Connectivity as a truly strategic enabler

All speakers shared their insights about the technical realities of hybrid, multi-cloud, and software-defined connectivity at scale – demonstrating the changing face of enterprise connectivity, where peering and direct interconnection are becoming essential to modern business cases and corporate network design. Bernd Lohmann, CTO of Bayer AG, commented “All you need is speed”, highlighting the life-saving benefits of resilient and high-performance connectivity to AI models and describing how their labs now handle 30 terabytes of research data daily to accelerate drug development for conditions like Parkinson’s. Stefan Tesch, a data center network architect at Daimler Truck, emphasized the importance of the scalability and flexibility of connectivity, as well as a multi-vendor approach for both cost and resilience reasons.
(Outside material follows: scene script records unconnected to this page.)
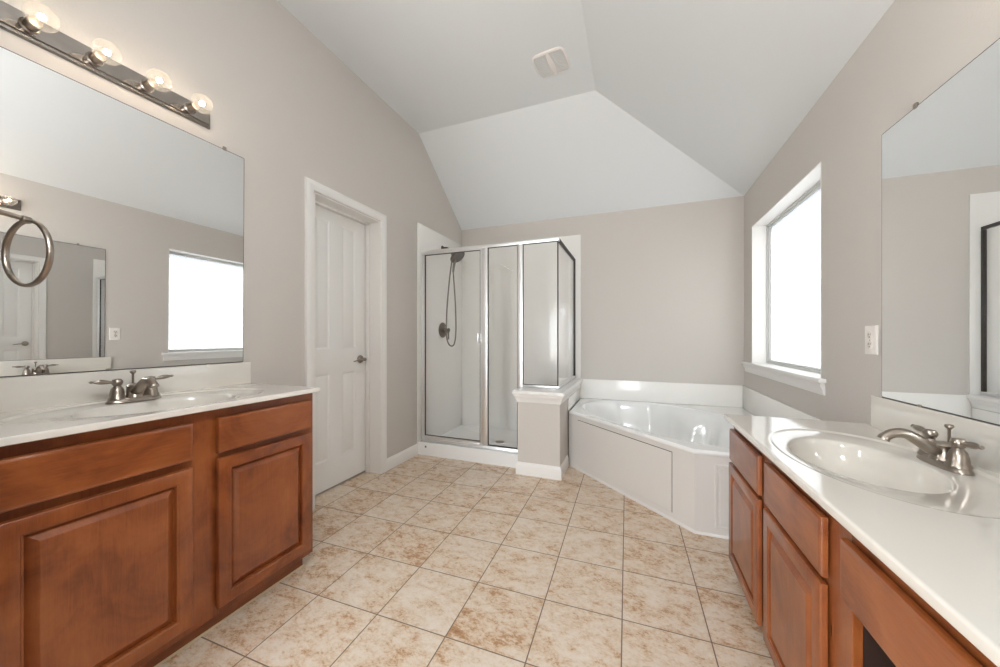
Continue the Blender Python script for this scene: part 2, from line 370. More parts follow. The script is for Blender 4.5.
# ------------------------------------------------------------------ shower: surround, pan, enclosure, fittings
tag(obj('shower_wall_panel', B(XL, XL+.0118, 2.896, YB, .05, 2.255, .003), 'surround'), 'glossy white shower wall panel carrying the hand shower', 'wall panel', 'glossy white shower wall panels')
tag(obj('shower_wall_panel', B(XL+.012, -.544, YB-.012, YB, .05, 2.240, .003), 'surround'), 'glossy white shower wall panel behind the glass on the back wall', 'wall panel', 'glossy white shower wall panels')
CY0, CY1 = 2.9, 3.012
pan = thing('shower_pan', 'white shower pan with a low front curb beside the pillar', 'shower pan', (-1.4, 3.3, 0))
PX0, PX1 = XL+.012, -.668
bm = nb()
prism(bm, [(XL+.013, CY0), (KX0-.002, CY0), (KX0-.002, CY1), (XL+.013, CY1)], 0, .124, .010, 3)
obj('curb', bm, 'acrylic', pan)
bm = nb(); DC = Vector((-1.32, 3.42, .045))
lo = [(PX0, CY1, .072), (PX1, CY1+.0, .072), (PX1, YB-.012, .072), (PX0, YB-.012, .072)]
rectp = []
for i in range(4):
    a, b2 = Vector(lo[i]), Vector(lo[(i+1) % 4])
    for k in range(12): rectp.append(a.lerp(b2, k/12))
ring = lambda t, z: [Vector((DC.x+(p.x-DC.x)*t, DC.y+(p.y-DC.y)*t, z)) for p in rectp]
cir = [Vector((DC.x, DC.y, .045)) + Vector((p.x-DC.x, p.y-DC.y, 0)).normalized()*.05 for p in rectp]
loft(bm, [[Vector((p.x, p.y, 0)) for p in rectp], rectp, ring(.96, .064), cir], False, True)
obj('pan_floor', bm, 'acrylic', pan)
obj('drain_cover', lathe(nb(), [(0, 0), (.045, 0), (.046, .003), (.04, .005), (0, .005)], (DC.x, DC.y, .045)), 'nickel', pan)
obj('curb_plug', lathe(nb(), [(0, 0), (.010, 0), (.010, .003), (.006, .004), (.005, .001), (0, .001)], (-1.884, CY0, .083), (0, -1, 0), 20), 'rubber', pan)

en = thing('shower_enclosure', 'framed clear glass shower enclosure standing on the curb and pillar', 'shower door', (-1.3, 2.96, .124))
YG = 2.96; ZT = 1.985
KT = .700
def post(x0, x1, z0, z1, name='post', dy=.016): return obj(name, B(x0, x1, YG-dy, YG+dy, z0, z1, .003), 'alu', en)
post(XL+.012, XL+.030, .124, ZT-.03, 'wall_jamb', .018)
post(-1.318, -1.258, .150, ZT-.03)
post(-.969, -.923, .150, ZT-.03)
obj('header', B(XL+.012, -.600, YG-.02, YG+.02, ZT-.03, ZT, .004), 'alu', en)
XG = -.612
obj('return_header', B(XG-.012, XG+.012, YG+.02, YB-.012, ZT-.03, ZT-.004, .003), 'gasket', en)
obj('return_sill', B(XG-.012, XG+.012, YG+.02, YB-.012, KT, KT+.024, .003), 'alu', en)
obj('wall_channel', B(XG-.012, XG+.012, YB-.030, YB-.012, KT+.024, ZT-.03, .003), 'gasket', en)
obj('pillar_sill', B(-.923, -.600, YG-.012, YG+.012, KT, KT+.022, .003), 'alu', en)
bm = nb(); box(bm, XL+.030, -.923, YG-.022, YG+.022, .124, .148, .004); box(bm, XL+.04, -.99, YG-.034, YG-.022, .124, .138, .003)
obj('base_track', bm, 'alu', en)
def panel(name, x0, x1, z0, z1):
    g = obj(name, B(x0, x1, YG-.003, YG+.003, z0, z1), 'glass', en)
    bm = nb(); s = .005
    sweep(bm, [(x0, YG, z0), (x1, YG, z0), (x1, YG, z1), (x0, YG, z1)], [(0, -.006), (0, .006), (-.006, .006), (-.006, -.006)], (0, -1, 0), closed=True)
    obj('gasket', bm, 'gasket', g); return g
def dpanel():
    x0, x1, z0, z1 = XL+.050, -1.330, .175, ZT-.04
    dr = obj('glass_door', B(x0, x1, YG-.003, YG+.003, z0, z1), 'glass', en)
    bm = nb()
    sweep(bm, [(x0, YG, z0), (x1, YG, z0), (x1, YG, z1), (x0, YG, z1)], [(0, -.009), (0, .009), (.013, .009), (.013, -.009)], (0, 1, 0), closed=True)
    obj('door_frame', bm, 'alu', dr)
    bm = nb(); sweep(bm, [(x0, YG, z0), (x1, YG, z0), (x1, YG, z1), (x0, YG, z1)], [(-.001, -.007), (-.001, .007), (-.006, .007), (-.006, -.007)], (0, 1, 0), closed=True)
    obj('gasket', bm, 'gasket', dr)
    bm = nb(); box(bm, -1.352, -1.338, YG-.045, YG-.009, 1.085, 1.175, .005); obj('pull_handle', bm, 'alu', dr)
    box(bm := nb(), x0+.02, x1-.01, YG-.012, YG+.012, z0-.026, z0-.013, .003); obj('door_sweep', bm, 'alu', dr)
dpanel()
panel('fixed_panel', -1.252, -.975, .155, ZT-.034)
panel('pillar_panel', -.918, -.618, KT+.026, ZT-.034)
rg = obj('return_panel', B(XG-.003, XG+.003, YG+.006, YB-.032, KT+.024, ZT-.03), 'glass', en)
obj('corner_post', B(XG-.004, XG+.004, YG-.004, YG+.005, KT+.022, ZT-.03), 'gasket', en)

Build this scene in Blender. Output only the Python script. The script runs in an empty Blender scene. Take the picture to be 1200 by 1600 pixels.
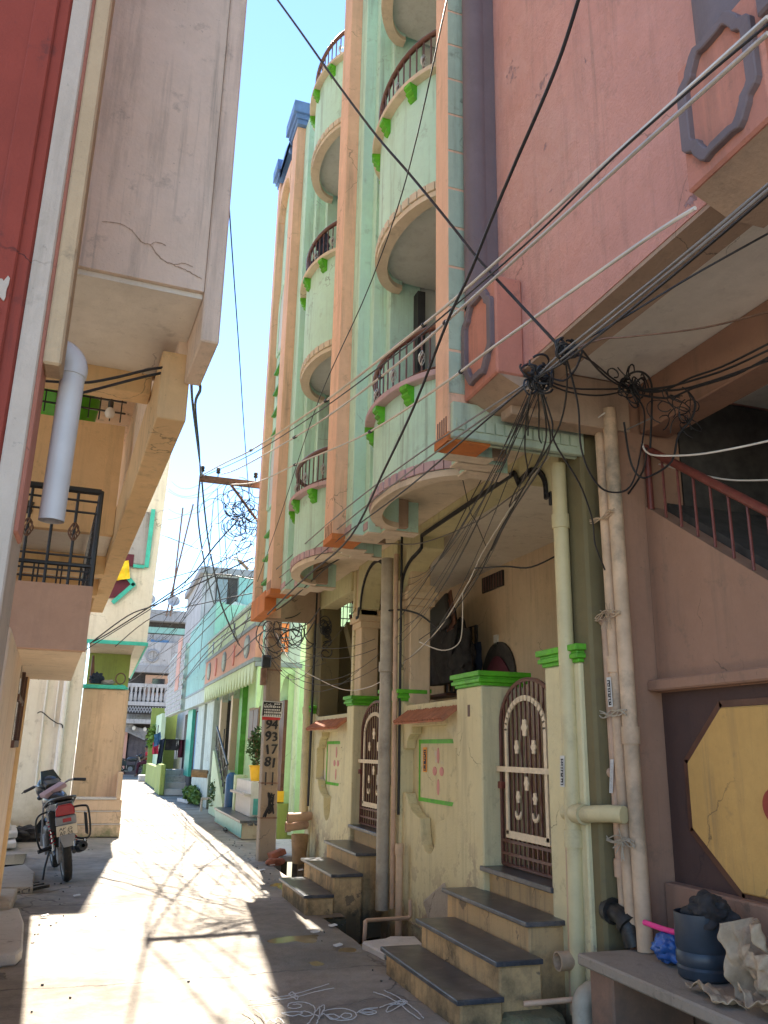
import bpy, bmesh, math, random
from mathutils import Vector as V, Matrix, noise as mnoise
S = bpy.context.scene
COL = S.collection
RN = random.Random(11)
rad = math.radians

# ---------------------------------------------------------------- camera
CX, CY, F = 600.0, 800.0, 1286.9          # photograph 1200 x 1600
def _d(p):
    return V((p[0]-CX, -(p[1]-CY), -F)).normalized()
_Y = _d((150, 1165)); _Z = _d((687, -3630)); _X = _Y.cross(_Z).normalized(); _Z = _X.cross(_Y).normalized()
ROT = Matrix((_X, _Y, _Z))                # world = ROT @ camera
EYE = V((0, 0, 1.5))
cam = bpy.data.cameras.new('camera'); cob = bpy.data.objects.new('camera', cam); COL.objects.link(cob)
cob.matrix_world = Matrix.Translation(EYE) @ ROT.to_4x4()
cam.sensor_fit = 'VERTICAL'; cam.sensor_height = 36.0; cam.lens = 36.0*F/1600.0
cam.clip_start = 0.05; cam.clip_end = 2000
S.camera = cob
# ---------------------------------------------------------------- sky, sun, exposure
SUN_AZ, SUN_EL = rad(6.5), rad(50.0)      # azimuth from +Y (down the lane) toward +X
w = bpy.data.worlds.new('World'); S.world = w; w.use_nodes = True
nt = w.node_tree; nt.nodes.clear()
sky = nt.nodes.new('ShaderNodeTexSky'); sky.sky_type = 'NISHITA'; sky.sun_disc = False
sky.sun_elevation = SUN_EL; sky.sun_rotation = SUN_AZ
sky.air_density = 1.0; sky.dust_density = 0.0; sky.ozone_density = 4.5; sky.altitude = 0
bg = nt.nodes.new('ShaderNodeBackground'); bg.inputs['Strength'].default_value = 0.08
wo = nt.nodes.new('ShaderNodeOutputWorld')
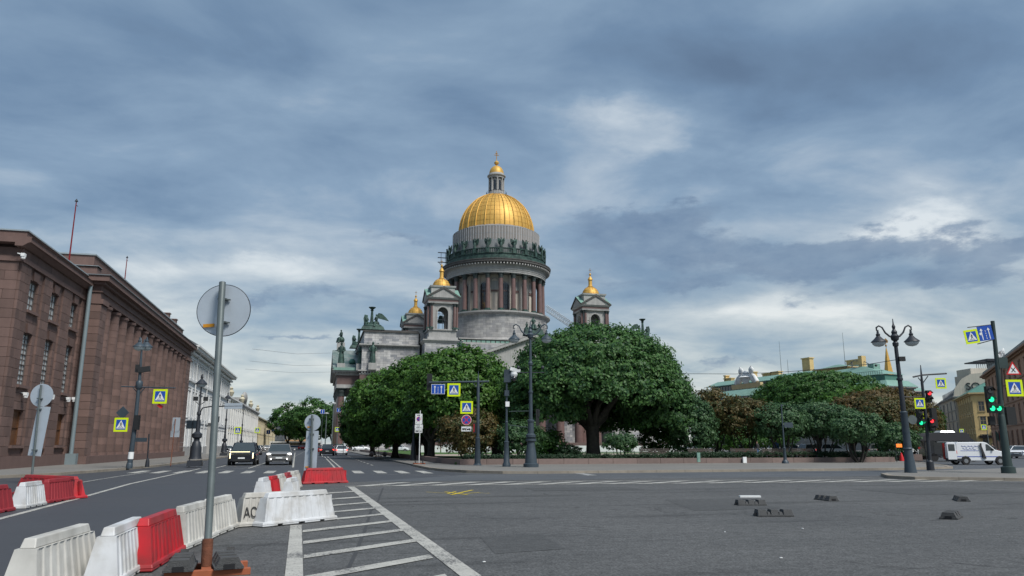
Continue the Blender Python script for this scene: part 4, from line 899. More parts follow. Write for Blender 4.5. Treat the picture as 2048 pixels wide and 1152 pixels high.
# west portico
PX0, PX1, PY0, PY1 = 4.4, 11.2, 221.0, 262.2
cb(MB().box(2.0, 12, 219.5, 263.7, 0, 1.3).box(.8, 12, 218.6, 264.6, 0, .9), 'portico_steps', 'redband')
c_sh = MB().lathe([(1.16, 1.9), (1.14, 3), (1.08, 9), (.96, 15.2)], 18).mesh('shaft', 'redcol')
c_bs = MB().frus(0, 0, 1.3, 1.6, (1.4, 1.4), (1.4, 1.4)).lathe([(1.35, 1.6), (1.25, 1.9), (0, 1.9)], 18).mesh('column_base', 'bronze')
c_cp = MB().lathe([(.96, 15.2), (1.1, 15.35), (1.05, 16.1), (1.3, 16.6), (1.25, 16.9), (1.6, 17.4)], 14).frus(0, 0, 17.4, 17.6, (1.5, 1.5), (1.5, 1.5)).mesh('capital', 'capital')
def bigcol(x, y):
    o = link('column', c_bs, CT, (x-CX, y-CY, 0)); link('shaft', c_sh, o); link('capital', c_cp, o)
for i in range(8): bigcol(6.0, 222.6+i*5.4)
bigcol(10.4, 222.6)
cb(MB().box(4.6, 11.3, 221.2, 262, 17.6, 18.6), 'portico_architrave', 'stone'); cb(MB().box(4.7, 11.3, 221.3, 261.9, 18.6, 21.2), 'portico_frieze', 'redband')
cb(MB().box(4.2, 11.3, 220.8, 262.4, 21.2, 21.6).box(3.4, 11.2, 220.0, 263.2, 22.1, 22.5).box(4.3, 11.2, 221, 262.3, 21.6, 22.1), 'portico_cornice', 'stone')
d_ = MB(); 
for i in range(10): d_.box(3.6+i*.78, 4.0+i*.78, 220.3, 220.7, 21.65, 22.08)
cb(d_, 'portico_dentils', 'stone', kind='stuff')
cb(MB().extr([(220.6, 22.5), (262.6, 22.5), (241.6, 29.9)], 4.2, 11.1, 'x'), 'tympanum', 'bronze')
cb(MB().extr([(219.8, 22.5), (219.8, 22.95), (241.6, 30.75), (263.4, 22.95), (263.4, 22.5), (241.6, 30.1)], 3.3, 4.6, 'x'), 'pediment_cornice', 'stone')
cb(MB().add([(3.3, 219.7, 23.0), (11.6, 219.7, 23.0), (11.6, 241.6, 30.85), (3.3, 241.6, 30.85), (3.3, 263.5, 23.0), (11.6, 263.5, 23.0)], [(0, 1, 2, 3), (3, 2, 5, 4)]), 'portico_roof', 'copper')
cb(MB().box(3.6, 11, 219.65, 220.3, 22.52, 23.3), 'roof_gutter', 'copper_bright')
cb(MB().lathe([(0, 0), (.01, 0), (.9, .05), (.9, .06), (0, .07)], 14, (8.9, 225.4, 25.0)).ell((8.9, 226.2, 25.6), (1.0, 1.3, 1.0), 12), 'roof_dormer', 'copper_dark')
def stat(pos, h, rot, wing, sit, plinth, name='statue', arm=None, pm='stone'):
    if plinth: cb(MB().box(pos[0]-plinth[0], pos[0]+plinth[0], pos[1]-plinth[0], pos[1]+plinth[0], pos[2]-plinth[1], pos[2]), 'statue_pedestal', pm)
    cb(fig(MB(), pos, h, rot, wing, sit, arm=arm), name, 'bronze')
stat((5.6, 221.5, 24.6), 6.2, -.3, 0, False, (1.1, 2.0)); stat((5.8, 241.6, 33.2), 4.2, -1.0, 0, True, (1.2, 2.6))
# angels against the attic wall
for x, y, r in ((14.2, 216.6, 0), (11.0, 220.0, -1.2)): stat((x, y, 24.4), 6.2, r, .05, False, (1.15, 1.9), 'angel_statue')
def torch_group(cx, cy, z, flip, lab):
    g0 = MB(); g0.frus(cx, cy, z, z+1.0, (3.4, 1.6), (2.9, 1.4)).ell((cx, cy, z+1.2), (2.8, 1.4, .8), 12)
    g0.lathe([(.55, 0), (.45, 2.0), (.3, 4.4), (.55, 4.6), (.3, 4.8), (1.0, 5.4), (1.05, 5.55), (0, 5.6)], 12, (cx-flip*.3, cy, z+1.2))
    fig(g0, (cx-flip*1.7, cy, z+.9), 3.5, .9*flip, 0, True); fig(g0, (cx+flip*1.0, cy-.3, z+.9), 3.8, -.9*flip, 0, True)
    for sx, pr in ((1, [(.9, 3.6), (1.6, 4.5), (2.6, 4.3), (3.8, 3.2), (4.6, 2.2), (3.4, 2.5), (2.2, 2.8), (1.2, 3.0)]), (-1, [(1.6, 3.7), (2.4, 3.9), (2.7, 2.8), (2.5, 1.4), (2.0, 1.0), (1.7, 2.2)])):
        q = [(cx+flip*sx*a, z+.6+b) for a, b in pr]; g0.extr(q if flip*sx > 0 else q[::-1], cy-.25, cy+.1)
    return cb(g0, 'torch_angels', 'bronze', label=lab)
torch_group(14.0, 218.8, 34.2, 1, 'bronze angels with torch on the south-west corner of the roof')
torch_group(12.6, 262.5, 34.2, 1, 'bronze torch group on the far north-west corner of the roof')
torch_group(98.4, 218.8, 34.2, -1, 'bronze winged torch group on the right corner, half behind the big tree')
# south portico (mostly behind the trees)
SY = 196.0
cb(MB().box(35, 77, SY-2, 219, 0, 1.3), 'portico_steps', 'redband')
for i in range(8): bigcol(37.4+i*5.3, SY+1.5)
for i in (0, 7): bigcol(37.4+i*5.3, SY+7); bigcol(37.4+i*5.3, SY+13)
cb(MB().box(35.6, 76.4, SY, 219.4, 17.6, 18.6), 'south_architrave', 'stone'); cb(MB().box(35.7, 76.3, SY+.1, 219.3, 18.6, 21.2), 'south_frieze', 'redband')
cb(MB().box(34.6, 77.4, SY-1, 219.2, 21.2, 22.4), 'south_portico_cornice', 'stone')
cb(MB().extr([(35, 22.4), (77, 22.4), (56, 30.2)], SY-.2, 219.0), 'south_tympanum', 'stone')
cb(MB().extr([(34.0, 22.4), (34.0, 23.0), (56, 31.2), (78, 23.0), (78, 22.4), (56, 30.4)], SY-1.2, SY+.4), 'south_pediment_cornice', 'stone')
d_ = MB()
for i in range(26):
    f_ = i/26; d_.obox((34.6+21.4*f_, SY-.6, 22.55+7.9*f_), (.5, .8, .5)); d_.obox((77.4-21.4*f_, SY-.6, 22.55+7.9*f_), (.5, .8, .5))
cb(d_, 'south_dentils', 'stone', kind='stuff')
cb(MB().add([(34, SY-1.2, 23.05), (56, SY-1.2, 31.3), (56, 219.2, 31.3), (34, 219.2, 23.05), (78, SY-1.2, 23.05), (78, 219.2, 23.05)], [(0, 1, 2, 3), (1, 4, 5, 2)]), 'south_portico_roof', 'copper')
stat((35.8, SY, 24.2), 5.2, 0, 0, True, (1.2, 1.8)); g0 = MB(); fig(g0, (56, SY, 32.6), 3.6, 0, .0, True); fig(g0, (54.2, SY+.3, 32.0), 2.8, .8, 0, True); fig(g0, (57.8, SY+.3, 32.0), 2.8, -.8, 0, True)
g0.frus(56, SY, 30.8, 32.6, (2.8, 1.2), (2.4, 1.0)); cb(g0, 'apex_statue_group', 'bronze')
# truss stair from the drum down to the right and hoist gear on the left of the cornice
def truss(a, b, w, h, m='steel'):
    mb = MB(); a = Vector(a); b = Vector(b); n = 16; d = (b-a)/n; up = Vector((0, 0, h)); sd = Vector((0, w, 0))
    for o in (Vector((0, 0, 0)), up, sd, up+sd): mb.tube([a+o, b+o], .13, 4)
    for i in range(n):
        for o in (Vector((0, 0, 0)), sd): mb.tube([a+d*i+o, a+d*(i+1)+o+up], .07, 4); mb.tube([a+d*i+o, a+d*i+o+up], .07, 4)
    return mb
cb(truss((69.6, 227.5, 43.9), (80.6, 227.5, 37.2), 1.2, 1.8), 'truss_stair', 'steel_face')
q = at(884, 510, 250)
mb = MB(); x, y, z = q
for dz_ in (-2.6, -1.0, .8): mb.box(x-1.4, x+2.4, y-.1, y+.6, z+dz_, z+dz_+.14)
mb.tube([(x-.3, y, z-8), (x-.3, y, z+1)], .08, 5).tube([(x+1.2, y, z-4), (x+1.2, y, z+1)], .08, 5).tube([(x-1.2, y, z-2.6), (x+1.2, y, z-5)], .08, 5)
cb(mb, 'hoist_platform', 'iron')
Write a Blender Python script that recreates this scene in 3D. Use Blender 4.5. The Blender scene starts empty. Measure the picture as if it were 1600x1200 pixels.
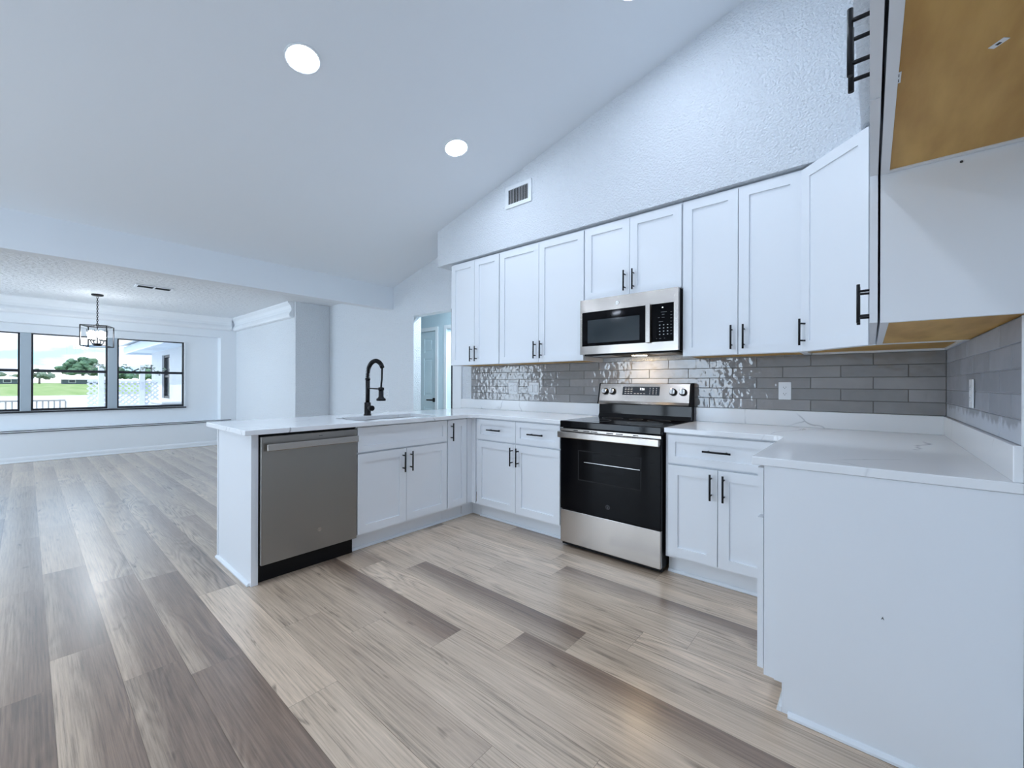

Claudia Plattner, President of the German Federal Office for Information Security, encouraged companies to invest in protecting their digital assets, commenting: “If you have your assets in order and they’re well-protected, that usually means you have a pretty well-running IT business. And we all know what that’s worth.” Josef Alpers, from EFS consulting, brought the topic of enterprise interconnection to a succinct conclusion: “Connectivity is no longer the background. It’s more like the backbone of digital transformation. It can be used as a truly strategic enabler for agility, compliance, security, and business growth.” Something all speakers agreed on.

Digital transformation can’t happen without digital interconnection

The many speakers at the event brought home the idea that digital transformation can’t happen without digital interconnection, and the stakes are higher than ever. This is DE-CIX’s mission. Initially connecting just three German Internet service providers at a newly established Internet Exchange in Frankfurt in 1995, DE-CIX has evolved into a major international operator of Internet Exchanges and global leader in interconnection services, now connecting a total of more than 4,000 networks across 60 markets worldwide. DE-CIX Frankfurt, the largest IX in Europe, contributes close to 4 billion Euros annually to the German national economy through optimizing the performance of digital services and increasing the resilience of company networks.

Through this infrastructure, DE-CIX aims not only to facilitate connectivity, but to standardize low latency, high performance, sovereignty, scalability, and security as core design principles of global network infrastructure. As Nokia’s Matthieu Bourguignon put it, to meet the expectations of AI “we need to invent a new way of designing the network”.